“È ancora tutto in stand by.” Risponde così Giacomo Bernardi, presidente della Lido SPA, in merito all’articolo apparso sulla stampa giorni fa in cui i fratelli Mandico, portatori di interesse per la gestione della Spiaggia degli Olivi, sollevavano perplessità sullo stabile e le attrezzature interne. Cucina di piccole dimensioni e troppo cemento all’esterno (è stata la Soprintendenza ai beni Culturali a dire che l’area esterna doveva essere così nel rispetto del progetto maroniano) non danno la possibilità di lavorare se non con pochi coperti, venti al massimo. Carmine, Alessandro e Gianluigi Mandico hanno detto chiaramente cosa va fatto se si vuole veramente risollevare la Spiaggia degli Olivi dal suo “torpore” dopo tre tentativi di appalto andati a vuoto. “La cucina è troppo piccola e la sua cappa di aspirazione è fuori norma – ha detto Carmine – Inoltre all’esterno andrebbe messa dell’erba perché così com’è ora d’estate si soffoca per il caldo. Fuori la struttura deve cambiare se si vuole dare un’immagine diversa in modo che i rivani ne vadano fieri”. Un altro problema sono gli attracchi esterni delle imbarcazioni quando in Fraglia si organizzano regate perché, afferma sempre Carmine “c’è una striscia dove alla Fraglia è consentito l’attracco ma per gli spazi privati è diverso. Non è che si possano usare a proprio piacimento”. Insomma, all’orizzonte della stagione 2020 sembra profilarsi un altro intoppo per la gestione del compendio maroniano, premesso che il contratto d’affitto parla di nove anni più eventuali altri nove se non si riuscirà a trovare una soluzione. Per i Mandico il tutto “regge” se i coperti potranno essere almeno 60 e se, nella parte ad est, si potrà fare ristorazione veloce con un bar aperto mattino e sera mentre la parte ovest verrebbe dedicata alla ristorazione “raffinata”.
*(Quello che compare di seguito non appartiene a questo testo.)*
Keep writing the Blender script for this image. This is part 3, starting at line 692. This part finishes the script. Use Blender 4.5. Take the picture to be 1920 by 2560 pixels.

Altri problemi segnalati sono gli infissi che non isolano e la mancata accessibilità dei bagni.
Per ultimo i titolari dell’unica ditta che hanno manifestato il loro interesse alla gestione dichiarano “Non vogliamo spendere soldi per la casa degli altri. Già serve un grosso impegno economico per gli arredi, le luci, i macchinari, l’utensileria professionale; vorremmo che alle cose che restano ci pensasse la proprietà. In fondo stiamo remando tutti nella stessa direzione. Noi ci mettiamo la nostra professionalità e la nostra storia: questa impresa o la si fa bene oppure è meglio rinunciare».